Rather than simply detecting that a knife and apple are present, VLMs can articulate:

“The user picks up a knife, slices the apple into pieces, and places them into a bowl.”

This translation from visual to linguistic space allows ORN to assess sequence, intent, and outcome - determining not only what happened but also how well it was performed.

VLMs enable ORN to perform Skill Scoring with a semantic dimension. By generating narratives of user actions and comparing them against expert demonstration datasets, ORN can evaluate whether each step was performed correctly, in the right order, and with expected precision. For example, in a sushi-making task, CV models capture rolling motion and object use, while VLMs evaluate if the process aligns with expert-level execution: Was the roll tight? Were steps sequentially correct? Was the result consistent with professional standards?

Synergy and Application

The synergy between CV and VLMs transforms ORN from a labeling tool into an understanding engine.

• CV models classify and measure physical actions, forming the “eyes and structure.”
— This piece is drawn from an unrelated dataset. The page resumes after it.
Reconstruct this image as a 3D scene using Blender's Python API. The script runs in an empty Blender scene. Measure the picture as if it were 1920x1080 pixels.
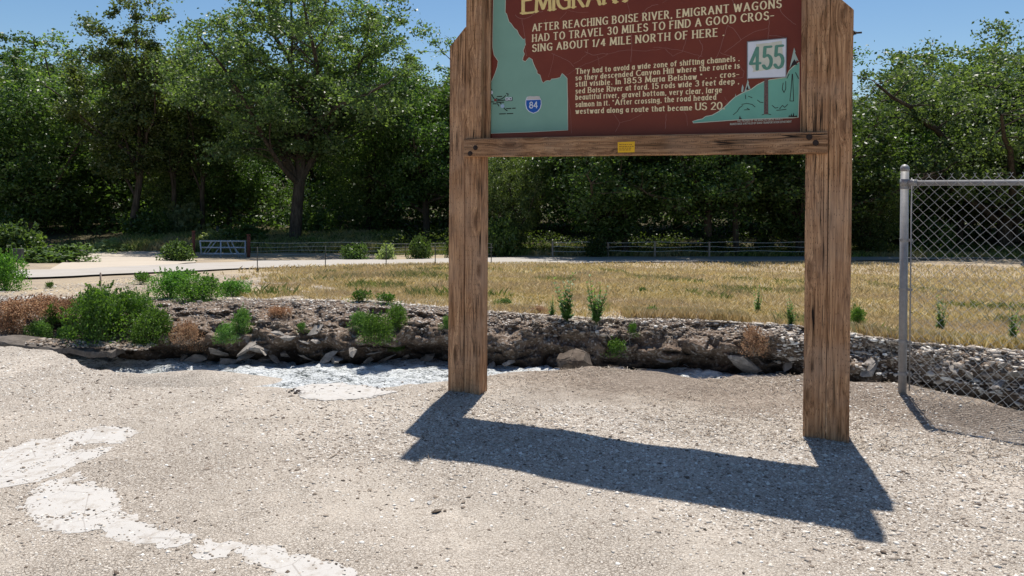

• VLMs interpret intent, logic, and compliance, serving as the “language and reasoning.”

Together, they produce data that is both quantitatively precise and semantically rich — yielding robotics training datasets that combine low-level action labels (e.g., movement, objects, and timings) with high-level contextual understanding (e.g., task success, technique quality, and user intent).

Broader Impact

By fusing CV and VLMs, ORN achieves a dual goal: scalable automation and interpretive intelligence. Human reviewers no longer need to manually watch full clips; they can instead validate AI-generated labels and summaries, significantly reducing review overhead.

For downstream consumers such as robotics and embodied AI companies, this combination provides robotics policy training-ready datasets that pair detailed visual annotations with linguistic narratives. These outputs deliver both perceptual fidelity (how things look and move) and behavioral context (why they occur), offering a richer training signal for robotic learning.

Through the integration of Computer Vision and Vision-Language Models, ORN transforms raw human recordings into structured knowledge - teaching machines to not only see and describe human activity, but to understand and learn from it.

All thresholds, parameters, and detection methods described are subject to continuous refinement as technology advances and as the requirements of the ecosystem evolve.